--- Start of Data extract ---

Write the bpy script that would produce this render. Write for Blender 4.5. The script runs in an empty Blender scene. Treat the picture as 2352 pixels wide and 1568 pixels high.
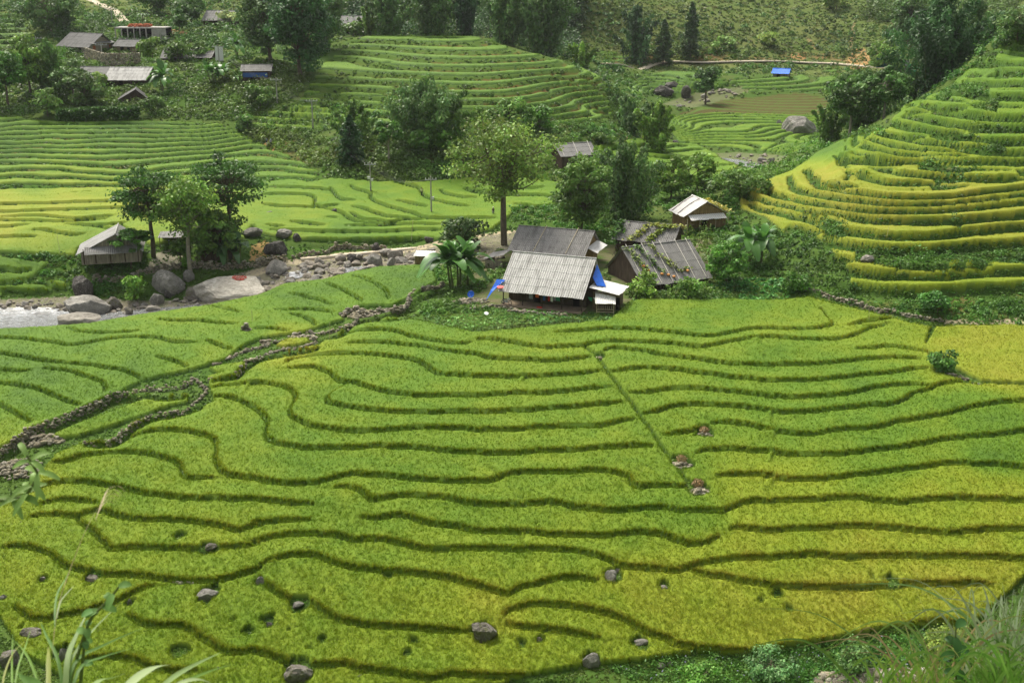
import bpy, bmesh, math, random
import numpy as np
from mathutils import Vector, Matrix

# ------------------------------------------------------------------ camera, sky, sun, exposure
SC = bpy.context.scene
COL = SC.collection
CAMH, PITCH, FPX = 50.0, math.radians(18.0), 2705.0      # traced pixels are on a 2352 x 1568 copy of the view
cd = bpy.data.cameras.new("camera")
cam = bpy.data.objects.new("camera", cd); COL.objects.link(cam)
cam.location = (0, 0, CAMH); cam.rotation_euler = (math.radians(90) - PITCH, 0, 0)
cd.sensor_width = 36.0; cd.lens = 36.0 * FPX / 2352.0
cd.clip_start = 0.2; cd.clip_end = 4000
cd.dof.use_dof = True; cd.dof.focus_distance = 140.0; cd.dof.aperture_fstop = 4.0
SC.camera = cam

SUN_EL, SUN_AZ = math.radians(56), math.radians(-32)      # azimuth from +Y (view direction), negative = left
W = bpy.data.worlds.new("World"); SC.world = W; W.use_nodes = True
nt = W.node_tree; bg = nt.nodes["Background"]
sky = nt.nodes.new("ShaderNodeTexSky"); sky.sky_type = 'NISHITA'; sky.sun_disc = False
sky.sun_elevation = SUN_EL; sky.sun_rotation = SUN_AZ
sky.dust_density = 5.0; sky.ozone_density = 0.6; sky.air_density = 0.7
hsv = nt.nodes.new("ShaderNodeHueSaturation"); hsv.inputs['Saturation'].default_value = 0.22     # thin high cloud whitens the sky
nt.links.new(sky.outputs[0], hsv.inputs['Color']); nt.links.new(hsv.outputs[0], bg.inputs[0]); bg.inputs[1].default_value = 0.13
sl = bpy.data.lights.new("sun", 'SUN'); sl.energy = 2.1; sl.angle = math.radians(16); sl.color = (1.0, 0.92, 0.76)
sun = bpy.data.objects.new("sun", sl); COL.objects.link(sun)
sdir = Vector((math.sin(SUN_AZ) * math.cos(SUN_EL), math.cos(SUN_AZ) * math.cos(SUN_EL), math.sin(SUN_EL)))
sun.rotation_euler = sdir.to_track_quat('Z', 'Y').to_euler(); sun.location = sdir * 300
SC.view_settings.view_transform = 'Standard'; SC.view_settings.look = 'None'
SC.view_settings.exposure = 0.92; SC.view_settings.gamma = 1.0
SC.cycles.max_bounces = 6; SC.cycles.diffuse_bounces = 3; SC.cycles.glossy_bounces = 2
SC.cycles.transmission_bounces = 3; SC.cycles.transparent_max_bounces = 6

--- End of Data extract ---

Using the material above, gather every line that includes "high".

Write the bpy script that would produce this render. Write for Blender 4.5. The script runs in an empty Blender scene. Treat the picture as 2352 pixels wide and 1568 pixels high.
hsv = nt.nodes.new("ShaderNodeHueSaturation"); hsv.inputs['Saturation'].default_value = 0.22     # thin high cloud whitens the sky